The lines to reproduce run from the first one through the line containing "dup(c0, loc=(CX0, YCN[k], 0), label=lb)". Reproduce them exactly.

=== Dataset ===

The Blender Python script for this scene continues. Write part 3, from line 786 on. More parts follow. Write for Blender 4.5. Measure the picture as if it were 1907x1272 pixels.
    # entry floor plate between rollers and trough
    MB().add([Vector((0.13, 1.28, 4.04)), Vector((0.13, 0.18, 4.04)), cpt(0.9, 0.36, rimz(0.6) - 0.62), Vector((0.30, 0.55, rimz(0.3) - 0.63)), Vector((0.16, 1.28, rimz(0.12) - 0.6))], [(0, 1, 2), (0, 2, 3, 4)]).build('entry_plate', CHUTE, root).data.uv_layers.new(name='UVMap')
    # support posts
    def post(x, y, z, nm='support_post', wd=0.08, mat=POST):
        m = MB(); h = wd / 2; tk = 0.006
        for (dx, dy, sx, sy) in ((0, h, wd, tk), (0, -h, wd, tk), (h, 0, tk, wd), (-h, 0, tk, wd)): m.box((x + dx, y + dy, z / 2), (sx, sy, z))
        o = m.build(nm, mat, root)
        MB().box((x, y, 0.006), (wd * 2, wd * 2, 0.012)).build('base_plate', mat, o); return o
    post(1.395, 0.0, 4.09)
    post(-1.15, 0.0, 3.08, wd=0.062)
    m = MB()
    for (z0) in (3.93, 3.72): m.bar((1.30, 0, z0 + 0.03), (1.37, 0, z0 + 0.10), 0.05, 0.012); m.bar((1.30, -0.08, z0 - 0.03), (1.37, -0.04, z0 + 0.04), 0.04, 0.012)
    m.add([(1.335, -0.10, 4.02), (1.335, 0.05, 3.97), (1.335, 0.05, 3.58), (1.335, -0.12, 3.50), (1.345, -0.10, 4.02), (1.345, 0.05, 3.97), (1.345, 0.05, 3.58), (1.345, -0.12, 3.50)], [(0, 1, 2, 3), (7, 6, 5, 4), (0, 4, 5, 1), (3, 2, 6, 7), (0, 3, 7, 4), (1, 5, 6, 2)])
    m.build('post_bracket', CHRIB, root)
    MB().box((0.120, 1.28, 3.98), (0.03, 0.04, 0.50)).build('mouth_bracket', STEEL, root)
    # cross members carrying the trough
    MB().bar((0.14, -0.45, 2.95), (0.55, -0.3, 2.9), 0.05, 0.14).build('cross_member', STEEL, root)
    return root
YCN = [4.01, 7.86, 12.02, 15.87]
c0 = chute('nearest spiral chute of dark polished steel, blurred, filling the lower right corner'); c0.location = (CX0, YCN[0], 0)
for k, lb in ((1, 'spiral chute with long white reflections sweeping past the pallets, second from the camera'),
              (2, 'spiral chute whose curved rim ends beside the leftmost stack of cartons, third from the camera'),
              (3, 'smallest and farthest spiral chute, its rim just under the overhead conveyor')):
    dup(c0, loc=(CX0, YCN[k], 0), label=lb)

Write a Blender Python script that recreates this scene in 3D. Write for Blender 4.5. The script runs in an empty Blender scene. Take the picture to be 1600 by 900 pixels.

===

=== Worked solution ===
The Blender Python script for this scene continues. Write part 3, from line 786 on. More parts follow. Write for Blender 4.5. Measure the picture as if it were 1907x1272 pixels.
    # entry floor plate between rollers and trough
    MB().add([Vector((0.13, 1.28, 4.04)), Vector((0.13, 0.18, 4.04)), cpt(0.9, 0.36, rimz(0.6) - 0.62), Vector((0.30, 0.55, rimz(0.3) - 0.63)), Vector((0.16, 1.28, rimz(0.12) - 0.6))], [(0, 1, 2), (0, 2, 3, 4)]).build('entry_plate', CHUTE, root).data.uv_layers.new(name='UVMap')
    # support posts
    def post(x, y, z, nm='support_post', wd=0.08, mat=POST):
        m = MB(); h = wd / 2; tk = 0.006
        for (dx, dy, sx, sy) in ((0, h, wd, tk), (0, -h, wd, tk), (h, 0, tk, wd), (-h, 0, tk, wd)): m.box((x + dx, y + dy, z / 2), (sx, sy, z))
        o = m.build(nm, mat, root)
        MB().box((x, y, 0.006), (wd * 2, wd * 2, 0.012)).build('base_plate', mat, o); return o
    post(1.395, 0.0, 4.09)
    post(-1.15, 0.0, 3.08, wd=0.062)
    m = MB()
    for (z0) in (3.93, 3.72): m.bar((1.30, 0, z0 + 0.03), (1.37, 0, z0 + 0.10), 0.05, 0.012); m.bar((1.30, -0.08, z0 - 0.03), (1.37, -0.04, z0 + 0.04), 0.04, 0.012)
    m.add([(1.335, -0.10, 4.02), (1.335, 0.05, 3.97), (1.335, 0.05, 3.58), (1.335, -0.12, 3.50), (1.345, -0.10, 4.02), (1.345, 0.05, 3.97), (1.345, 0.05, 3.58), (1.345, -0.12, 3.50)], [(0, 1, 2, 3), (7, 6, 5, 4), (0, 4, 5, 1), (3, 2, 6, 7), (0, 3, 7, 4), (1, 5, 6, 2)])
    m.build('post_bracket', CHRIB, root)
    MB().box((0.120, 1.28, 3.98), (0.03, 0.04, 0.50)).build('mouth_bracket', STEEL, root)
    # cross members carrying the trough
    MB().bar((0.14, -0.45, 2.95), (0.55, -0.3, 2.9), 0.05, 0.14).build('cross_member', STEEL, root)
    return root
YCN = [4.01, 7.86, 12.02, 15.87]
c0 = chute('nearest spiral chute of dark polished steel, blurred, filling the lower right corner'); c0.location = (CX0, YCN[0], 0)
for k, lb in ((1, 'spiral chute with long white reflections sweeping past the pallets, second from the camera'),
              (2, 'spiral chute whose curved rim ends beside the leftmost stack of cartons, third from the camera'),
              (3, 'smallest and farthest spiral chute, its rim just under the overhead conveyor')):
    dup(c0, loc=(CX0, YCN[k], 0), label=lb)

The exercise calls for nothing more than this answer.